Я часто слышу от своих коллег — руководителей национальных организаций России, что я у них главный координатор, потому что со всеми нахожу общий язык. А почему? Потому что стараюсь всегда учитывать особенности всех, с кем общаюсь. Я иногда по полтора часа готовлюсь к встречам, так как понимаю, что человек, с которым я встречаюсь, обладает своей национальной спецификой, особым восприятием мира. И чтобы найти с ним общий язык, ты должен об этом знать, и уметь где-то перестроить свое сознание, если необходимо. Мне в этом помогает богатый армейский опыт, раньше в армии существовало понятие многонационального воинского коллектива и учитывались все эти факторы. Я недавно нашел у себя методичку 1989 года, в которой описываются традиции разных народов, культурные, этнические особенности. Это все имеет место быть и сейчас, но, к сожалению, никак не учитывается.
— Как, на ваш взгляд, согласуется идея национального единства с идеей о необходимости сохранять традиции каждого из народов, населяющих Россию? Нет ли здесь внутреннего противоречия?

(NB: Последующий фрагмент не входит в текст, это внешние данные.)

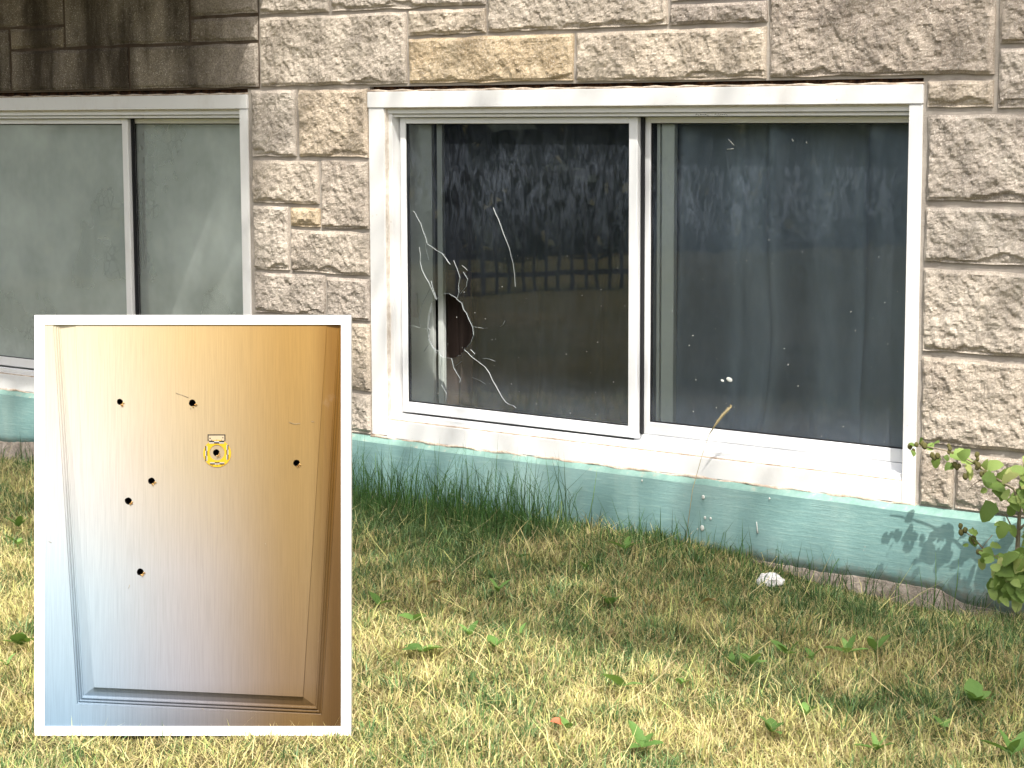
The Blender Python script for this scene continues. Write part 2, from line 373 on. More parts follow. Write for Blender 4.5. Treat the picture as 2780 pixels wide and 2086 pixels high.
def stone(x0, x1, z0, z1, mat, rough=1.0, seed=0, label=None, cell=.0052):
    nx = max(6, int((x1 - x0) / cell)); nz = max(6, int((z1 - z0) / cell))
    u = np.linspace(0, 1, nx + 1); v = np.linspace(0, 1, nz + 1)
    U, Vv = np.meshgrid(u, v)
    Xs = x0 + U * (x1 - x0); Zs = z0 + Vv * (z1 - z0)
    # slightly wavy outline
    Xs = Xs + (1 - 2 * U) * np.abs(1 - 2 * U) * .006 * (noise(Zs, U * 0, seed, 12, 5) + .2)
    Zs = Zs + (1 - 2 * Vv) * np.abs(1 - 2 * Vv) * .006 * (noise(Xs, Vv * 0, seed, 12, 6) + .2)
    e = np.minimum(np.minimum(U, 1 - U) * (x1 - x0), np.minimum(Vv, 1 - Vv) * (z1 - z0))
    n1 = noise(Xs, Zs, seed, 9, 1); n2 = noise(Xs, Zs, seed, 24, 2); n3 = noise(Xs, Zs, seed, 60, 3)
    rid = 1 - 2 * np.abs(noise(Xs + .02 * n2, Zs, seed, 20, 4))
    n4 = noise(Xs, Zs, seed, 110, 9); n5 = noise(Xs, Zs, seed, 42, 10)
    prof = sstep(e + .004 * n2, 0.0, .012)
    d = .007 + prof * (.007 + rough * (.009 * n1 + .008 * n2 + .005 * n5 + .0045 * n3 + .0045 * n4 + .002 * rid))
    # broken lower edge: the face breaks back under a ragged line
    lo = z0 + .012 + .055 * noise(Xs, Xs * 0, seed, 7, 8) + .02 * n2
    d -= rough * .009 * sstep(lo - Zs, 0, .010) * (e > .002)
    d = np.maximum(d, .0045)
    Vt = np.stack([Xs, -d, Zs], -1).reshape(-1, 3).tolist()
    w_ = nx + 1
    I = np.arange(nz)[:, None] * w_ + np.arange(nx)[None]
    F = np.stack([I, I + 1, I + 1 + w_, I + w_], -1).reshape(-1, 4).tolist()
    ring = list(range(nx + 1)) + [(j * w_ + nx) for j in range(1, nz + 1)] + [nz * w_ + i for i in range(nx - 1, -1, -1)] + [j * w_ for j in range(nz - 1, 0, -1)]
    b0 = len(Vt)
    for i in ring: Vt.append((Vt[i][0], .012, Vt[i][2]))
    k = len(ring)
    for i in range(k):
        a, b = ring[i], ring[(i + 1) % k]
        F.append([b, a, b0 + i, b0 + (i + 1) % k])
    o = toB(pydata('stone', Vt, F, mat))
    if label: o['label'] = label
    return o
for i, s in enumerate(dark): stone(*s, m_dark, .45, i + 1, 'dark water-stained stone')
for i, s in enumerate(light):
    if s in ochre: stone(*s, m_orange, .8, 40 + i, 'ochre-coloured stone')
    else: stone(*s, m_stone_tan if i in (9, 11, 10, 20, 22, 24, 16, 17, 18) else m_stone, 1.0, 40 + i)
stone(*smallorange[0], m_orange, .9, 99, 'small rust-orange stone')
# plainer courses that carry the wall on beyond the frame
rq = random.Random(12)
def course(x0, x1, z0, z1, k):
    x = x0
    while x < x1 - .12:
        e = min(x + rq.uniform(.3, .8), x1); e = x1 if x1 - e < .2 else e
        stone(x, e - .012, z0, z1, rq.choice((m_stone, m_stone, m_stone_tan)), 1.0, 200 + k, None, .014); k += 1; x = e
for k, (z0, z1) in enumerate(((1.905, 2.10), (2.27, 2.45), (2.462, 2.66))): course(-4.4 if z0 > 2.2 else -.28, 4.2, z0, z1, 20 * k)
for k, (z0, z1) in enumerate(((.220, .382), (.400, .649), (.666, .902), (.920, 1.076), (1.094, 1.335), (1.352, 1.43))): course(-4.4, -2.61, z0, z1, 100 + 10 * k)
for k, (z0, z1) in enumerate(((1.444, 1.690), (1.700, 1.895))): course(-4.4, -3.31, z0, z1, 180 + 5 * k)
for k, (z0, z1) in enumerate(((.220, .382), (.400, .649), (.666, .902), (.920, 1.076), (1.094, 1.335), (1.352, 1.515), (1.527, 1.80))): course(3.412, 4.4, z0, z1, 220 + 5 * k)
course(2.40, 4.4, 1.812, 1.894, 300)
# darker old joints behind the stained stones
toB(box('stained_joint', -3.3, -.546, -.003, .01, 1.4385, 1.95, m_mortar_dark))

# foundation
def extr(name, prof, x0, x1, mat, nseg=1):
    n = len(prof); v = []; f = []
    xs_ = np.linspace(x0, x1, nseg + 1)
    for x in xs_: v += [(x, p[0], p[1]) for p in prof]
    for s in range(nseg):
        for i in range(n):
            f.append([s*n+i, s*n+(i+1) % n, (s+1)*n+(i+1) % n, (s+1)*n+i])
    f.append(list(range(n))[::-1]); f.append([nseg*n+i for i in range(n)])
    return pydata(name, v, f, mat)
def fdn():
    nxs = 700; xs_ = np.linspace(-4, 4, nxs); rows = []
    zb = np.interp(xs_, [-4, -2.1, -1.9, -.1, 1.14, 1.256, 1.559, 1.869, 2.258, 2.33, 2.5, 4], [-.0, -.008, .012, -.03, -.02, -.005, -.016, -.022, -.021, -.047, -.06, -.09]) + .006 * noise(xs_, xs_ * 0, 0, 9, 3) + .005 * noise(xs_, xs_ * 0, 0, 45, 3)
    zt = .197 + .004 * noise(xs_, xs_ * 0, 0, 5, 4)
    v = []; f = []
    lv = 7
    for j in range(lv):
        t = j / (lv - 1); z = zb + (zt - zb) * t
        y = -.030 + .004 * noise(xs_, z, 0, 4, 7) - .0
        v += list(zip(xs_, y, z))
    for j in range(lv - 1):
        for i in range(nxs - 1): f.append([j*nxs+i, j*nxs+i+1, (j+1)*nxs+i+1, (j+1)*nxs+i])
    b = len(v); v += list(zip(xs_, np.full(nxs, -.001), zb))
    for i in range(nxs - 1): f.append([b+i, b+i+1, i+1, i])
    o = toB(pydata('foundation', v, f, m_teal, smooth=True)); o['label'] = 'teal painted foundation'
    # sloping paint-smeared lip on top of it
    v = []; f = []
    top = (lv - 1) * nxs
    yv = -.030 + .004 * noise(xs_, zt, 0, 4, 7)
    v = list(zip(xs_, yv, zt)) + list(zip(xs_, np.full(nxs, -.008) + .003 * noise(xs_, xs_*0, 0, 9, 2), zt + .017)) + list(zip(xs_, np.full(nxs, .004), zt + .018))
    for r in range(2):
        for i in range(nxs - 1): f.append([r*nxs+i, r*nxs+i+1, (r+1)*nxs+i+1, (r+1)*nxs+i])
    toB(pydata('foundation_lip', v, f, m_lip, smooth=True))
    # rough footing that shows under the paint line
    v = []; f = []
    rows_ = 6
    for j in range(rows_):
        t = j / (rows_ - 1)
        z = zb + .004 - t * .12; y = -.034 - .030 * t + .006 * noise(xs_, z, 1, 25, 5) - .004 * noise(xs_, z, 1, 9, 6)
        v += list(zip(xs_, y, z))
    for j in range(rows_ - 1):
        for i in range(nxs - 1): f.append([(j+1)*nxs+i, (j+1)*nxs+i+1, j*nxs+i+1, j*nxs+i])
    b = len(v); v += list(zip(xs_, np.full(nxs, -.026), zb + .006))
    for i in range(nxs - 1): f.append([i, i+1, b+i+1, b+i])
    toB(pydata('footing', v, f, m_conc))
fdn()
rr = random.Random(5)
for px, py, r in ((1909,1350,6),(1914,1406,4.5),(1929,1408,4),(1906,1434,8),(1894,1437,3),(2089,1354,3),(1743,1305,3)):
    bm = bmesh.new(); p = wallpt(px, py, -.034); rad = r * .0010
    bmesh.ops.create_icosphere(bm, subdivisions=2, radius=rad, matrix=Matrix.Translation(p) @ Matrix.Diagonal((1, .35, 1.2, 1)))
    toB(bm_obj('paint_drip', bm, m_speck, None, True))
bm = bmesh.new()
p0 = wallpt(2054, 1417, -.034); p1 = wallpt(2057, 1448, -.034)
tube(bm, [p0, (p0 + p1) / 2, p1], [.0012, .0016, .003], 6)
toB(bm_obj('paint_drip', bm, m_speck))

# ------------------------------------------------------------------ windows
def frame_mesh(bm, x0, x1, z0, z1, l, r, t, b, y0, y1):
    add_box(bm, x0, x0 + l, y0, y1, z0, z1); add_box(bm, x1 - r, x1, y0, y1, z0, z1)
    add_box(bm, x0 + l, x1 - r, y0, y1, z1 - t, z1); add_box(bm, x0 + l, x1 - r, y0, y1, z0, z0 + b)
def sash(name, x0, x1, z0, z1, l, r, t, b, y0, y1, mat, par):
    bm = bmesh.new(); frame_mesh(bm, x0, x1, z0, z1, l, r, t, b, y0, y1)
    bmesh.ops.bevel(bm, geom=list(bm.edges), offset=.0022, segments=1, affect='EDGES')
    add_box(bm, x0+l-.002, x0+l+.002, y0+.006, y1-.004, z0+b, z1-t, 1); add_box(bm, x1-r-.002, x1-r+.002, y0+.006, y1-.004, z0+b, z1-t, 1)
    add_box(bm, x0+l, x1-r, y0+.006, y1-.004, z1-t-.003, z1-t+.001, 1); add_box(bm, x0+l, x1-r, y0+.006, y1-.004, z0+b-.001, z0+b+.003, 1)
    return bm_obj(name, bm, [mat, m_black], par)
def pane(x0, x1, z0, z1, y, mat, par, hole=None, label=None):
    """4 mm glass, optionally with a ragged hole through it"""
    bm = bmesh.new()
    outer = [(x0, z0), (x1, z0), (x1, z1), (x0, z1)]
    loops = [outer] + ([hole] if hole else [])
    for yy, mi, flip in ((y, 0, False), (y + .004, 1, True)):
        es = []
        for lp in loops:
            vs = [bm.verts.new((a, yy, b)) for a, b in lp]
            es += [bm.edges.new((vs[i], vs[(i+1) % len(vs)])) for i in range(len(vs))]
        res = bmesh.ops.triangle_fill(bm, edges=es, use_beauty=True)
        for f in [q for q in res['geom'] if isinstance(q, bmesh.types.BMFace)]:
            f.material_index = mi; f.normal_update()
            if (f.normal.y > 0) != flip: f.normal_flip()
    for lp, mi in zip(loops, (1, 2)):
        n = len(lp)
        a = [bm.verts.new((p[0], y, p[1])) for p in lp]; b = [bm.verts.new((p[0], y + .004, p[1])) for p in lp]
        for i in range(n):
            f = bm.faces.new((a[i], a[(i+1) % n], b[(i+1) % n], b[i])); f.material_index = mi
    o = bm_obj('glass_pane', bm, [mat, m_clear, m_crack], par)
    if label: o['label'] = label
    return o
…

— Вы знаете, это вопрос, который занимает сегодня всех. Стратегия (Стратегия государственной национальной политики Российской Федерации — прим. ред.), во многих головах вызвала недоумение, потому что, с одной стороны в ней говорится о формировании единой российской нации, с другой – о необходимости сохранять культурное многообразие народов России, и мало кто знает, как это сделать. Ведь сегодня мы практически полностью утратили свою историю, не с точки зрения событийного ряда, а понимания того, как строилось Российское государство, и на каких принципах входили народы в состав России. А они были очень простыми: учитывать то общее, что есть в каждых культурах, не отрицая при этом различия.

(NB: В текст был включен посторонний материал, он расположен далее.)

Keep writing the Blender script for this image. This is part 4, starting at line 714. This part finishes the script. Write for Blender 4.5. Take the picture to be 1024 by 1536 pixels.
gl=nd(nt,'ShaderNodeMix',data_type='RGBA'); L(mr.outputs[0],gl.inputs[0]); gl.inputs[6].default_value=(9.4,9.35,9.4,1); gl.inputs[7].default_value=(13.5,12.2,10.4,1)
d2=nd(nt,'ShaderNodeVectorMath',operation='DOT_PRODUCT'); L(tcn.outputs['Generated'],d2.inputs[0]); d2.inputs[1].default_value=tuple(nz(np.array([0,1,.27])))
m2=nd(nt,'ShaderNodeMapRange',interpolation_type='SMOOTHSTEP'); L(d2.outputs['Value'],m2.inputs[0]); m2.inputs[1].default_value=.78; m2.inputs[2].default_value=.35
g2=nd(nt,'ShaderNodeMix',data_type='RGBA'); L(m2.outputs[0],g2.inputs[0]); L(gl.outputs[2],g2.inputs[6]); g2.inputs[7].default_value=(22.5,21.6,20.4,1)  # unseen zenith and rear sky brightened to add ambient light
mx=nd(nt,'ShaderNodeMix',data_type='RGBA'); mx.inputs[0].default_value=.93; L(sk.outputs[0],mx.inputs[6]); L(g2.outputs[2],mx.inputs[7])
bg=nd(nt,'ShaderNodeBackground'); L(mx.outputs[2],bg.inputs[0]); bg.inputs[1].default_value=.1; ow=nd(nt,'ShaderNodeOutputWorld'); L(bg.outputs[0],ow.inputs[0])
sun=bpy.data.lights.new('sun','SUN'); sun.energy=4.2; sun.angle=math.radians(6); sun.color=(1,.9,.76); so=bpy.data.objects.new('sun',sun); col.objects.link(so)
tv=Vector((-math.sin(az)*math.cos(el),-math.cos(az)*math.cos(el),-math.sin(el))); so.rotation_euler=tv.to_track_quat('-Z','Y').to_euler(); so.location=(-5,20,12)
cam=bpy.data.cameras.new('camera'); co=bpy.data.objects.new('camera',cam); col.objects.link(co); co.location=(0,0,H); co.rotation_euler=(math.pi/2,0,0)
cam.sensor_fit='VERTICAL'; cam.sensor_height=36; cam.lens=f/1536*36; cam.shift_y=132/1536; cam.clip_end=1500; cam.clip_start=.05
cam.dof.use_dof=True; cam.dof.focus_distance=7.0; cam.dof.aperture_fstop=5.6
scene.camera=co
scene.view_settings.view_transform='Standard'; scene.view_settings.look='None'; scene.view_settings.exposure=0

Но затем больше 20 лет был период, когда — и об этом в открытую начал говорить в том числе и президент Путин — не без влияния извне постепенно сформировалась другая модель международных отношений, европейская, в которой с одной стороны присутствует мультикультурализм, с другой – идея о том, что мы можем создать что-то наднациональное.
Поэтому сейчас, стремясь к национальному единству мы должны снова перестроиться, поднять все, что у нас было, по-другому посмотреть на историю, традиции, культуру народов и показать то, что нас объединяет. Возьмем, к примеру, свадебный обряд. Суть его в том, что с момента свадьбы жених и невеста идут по жизни рука об руку, обручаются. Я специально этим интересовался и могу точно сказать, что по крайней мере у сорока двух народов этот обряд заканчивается одинаково: в конце пару соединяют каким-то образом. У якутов жениха и невесту перевязывали ленточкой, у украинцев – рушником, у бурятов – полотенцем. Но сегодня утрачено понимание, что несмотря на то, что все народы разные, в их культурах, традициях, праздниках есть элементы, которые одинаково воспринимаются всеми, независимо от происхождения и вероисповедания. Напротив, сейчас у нас больше подчеркивают, чем народы отличаются друг от друга, и это, на мой взгляд, большая проблема.
— В советское время звучало слово «интернационализм», сейчас же больше говорят о толерантности. Но не кажется ли вам, что оно несет некий негативный оттенок, подразумевающий, что мы терпим представителей других народов, а терпят как известно что-то неприятное?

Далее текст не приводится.